Written instruction
Pictures are excluded. Copy exactly, and only, the lines from the one containing "Write a Blender" through the one containing "sep = wn.new('ShaderNodeSeparateXYZ');", both ends included.

Listing
★ ★ ★ ★

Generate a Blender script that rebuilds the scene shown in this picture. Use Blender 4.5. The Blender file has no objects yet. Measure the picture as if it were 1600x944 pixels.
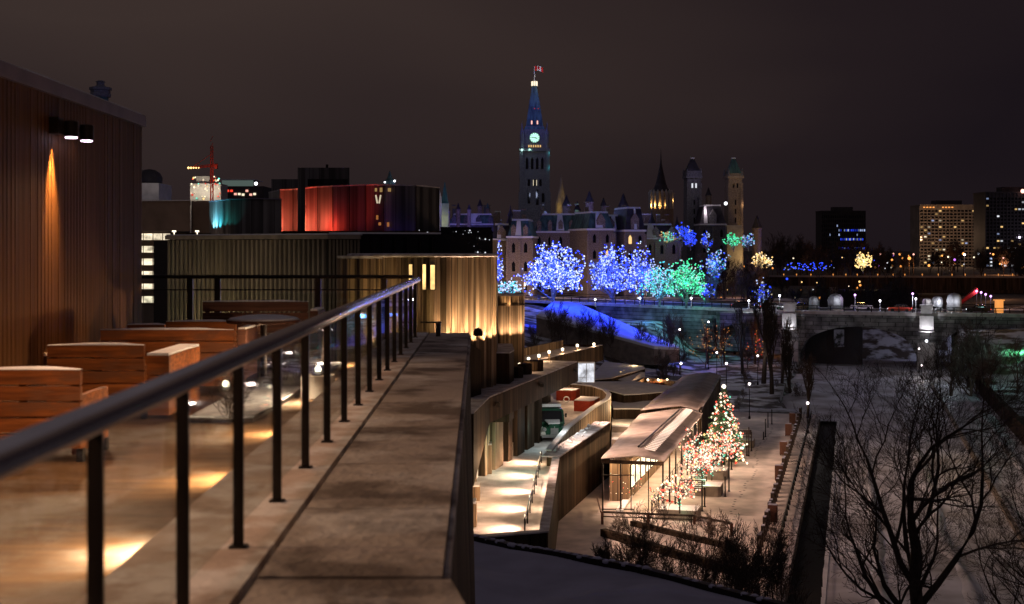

★ ★ ★ ★

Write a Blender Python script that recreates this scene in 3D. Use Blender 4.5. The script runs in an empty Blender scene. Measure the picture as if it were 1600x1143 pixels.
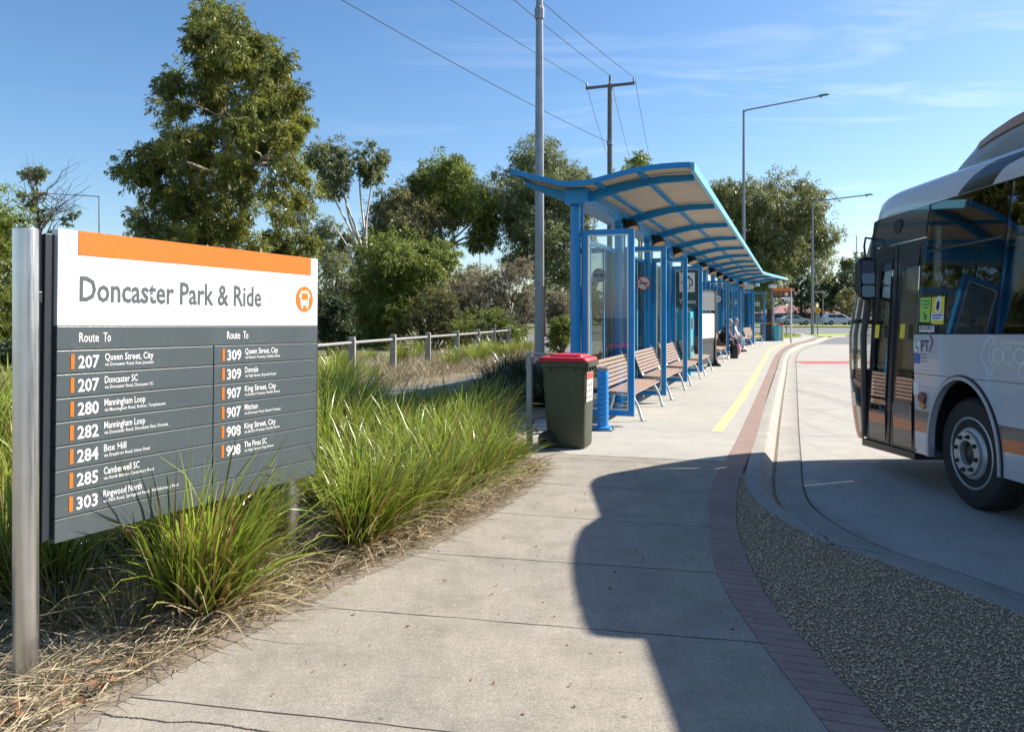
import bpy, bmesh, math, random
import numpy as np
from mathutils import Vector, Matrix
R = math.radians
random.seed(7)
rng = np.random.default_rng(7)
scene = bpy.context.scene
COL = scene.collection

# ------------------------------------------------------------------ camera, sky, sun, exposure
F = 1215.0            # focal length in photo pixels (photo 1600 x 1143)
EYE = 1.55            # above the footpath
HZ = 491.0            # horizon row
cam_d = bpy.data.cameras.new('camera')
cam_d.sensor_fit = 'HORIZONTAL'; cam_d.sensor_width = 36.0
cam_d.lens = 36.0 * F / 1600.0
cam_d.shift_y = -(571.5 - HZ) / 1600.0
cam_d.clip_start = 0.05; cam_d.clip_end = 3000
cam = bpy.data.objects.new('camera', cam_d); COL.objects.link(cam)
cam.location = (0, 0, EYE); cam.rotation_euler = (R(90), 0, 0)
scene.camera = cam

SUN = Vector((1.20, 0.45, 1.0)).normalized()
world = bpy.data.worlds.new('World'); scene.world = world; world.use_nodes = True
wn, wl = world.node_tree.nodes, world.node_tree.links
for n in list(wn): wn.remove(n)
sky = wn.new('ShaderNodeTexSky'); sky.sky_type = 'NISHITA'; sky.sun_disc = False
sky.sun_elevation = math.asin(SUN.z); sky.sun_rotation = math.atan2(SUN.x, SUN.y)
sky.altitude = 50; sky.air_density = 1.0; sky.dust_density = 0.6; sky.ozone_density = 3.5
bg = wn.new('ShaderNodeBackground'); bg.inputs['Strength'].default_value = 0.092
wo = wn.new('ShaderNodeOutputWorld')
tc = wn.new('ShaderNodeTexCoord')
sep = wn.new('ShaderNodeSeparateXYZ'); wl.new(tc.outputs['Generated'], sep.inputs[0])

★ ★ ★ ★

Complete response
Write a Blender Python script that recreates this scene in 3D. Use Blender 4.5. The script runs in an empty Blender scene. Measure the picture as if it were 1600x1143 pixels.
import bpy, bmesh, math, random
import numpy as np
from mathutils import Vector, Matrix
R = math.radians
random.seed(7)
rng = np.random.default_rng(7)
scene = bpy.context.scene
COL = scene.collection

# ------------------------------------------------------------------ camera, sky, sun, exposure
F = 1215.0            # focal length in photo pixels (photo 1600 x 1143)
EYE = 1.55            # above the footpath
HZ = 491.0            # horizon row
cam_d = bpy.data.cameras.new('camera')
cam_d.sensor_fit = 'HORIZONTAL'; cam_d.sensor_width = 36.0
cam_d.lens = 36.0 * F / 1600.0
cam_d.shift_y = -(571.5 - HZ) / 1600.0
cam_d.clip_start = 0.05; cam_d.clip_end = 3000
cam = bpy.data.objects.new('camera', cam_d); COL.objects.link(cam)
cam.location = (0, 0, EYE); cam.rotation_euler = (R(90), 0, 0)
scene.camera = cam

SUN = Vector((1.20, 0.45, 1.0)).normalized()
world = bpy.data.worlds.new('World'); scene.world = world; world.use_nodes = True
wn, wl = world.node_tree.nodes, world.node_tree.links
for n in list(wn): wn.remove(n)
sky = wn.new('ShaderNodeTexSky'); sky.sky_type = 'NISHITA'; sky.sun_disc = False
sky.sun_elevation = math.asin(SUN.z); sky.sun_rotation = math.atan2(SUN.x, SUN.y)
sky.altitude = 50; sky.air_density = 1.0; sky.dust_density = 0.6; sky.ozone_density = 3.5
bg = wn.new('ShaderNodeBackground'); bg.inputs['Strength'].default_value = 0.092
wo = wn.new('ShaderNodeOutputWorld')
tc = wn.new('ShaderNodeTexCoord')
sep = wn.new('ShaderNodeSeparateXYZ'); wl.new(tc.outputs['Generated'], sep.inputs[0])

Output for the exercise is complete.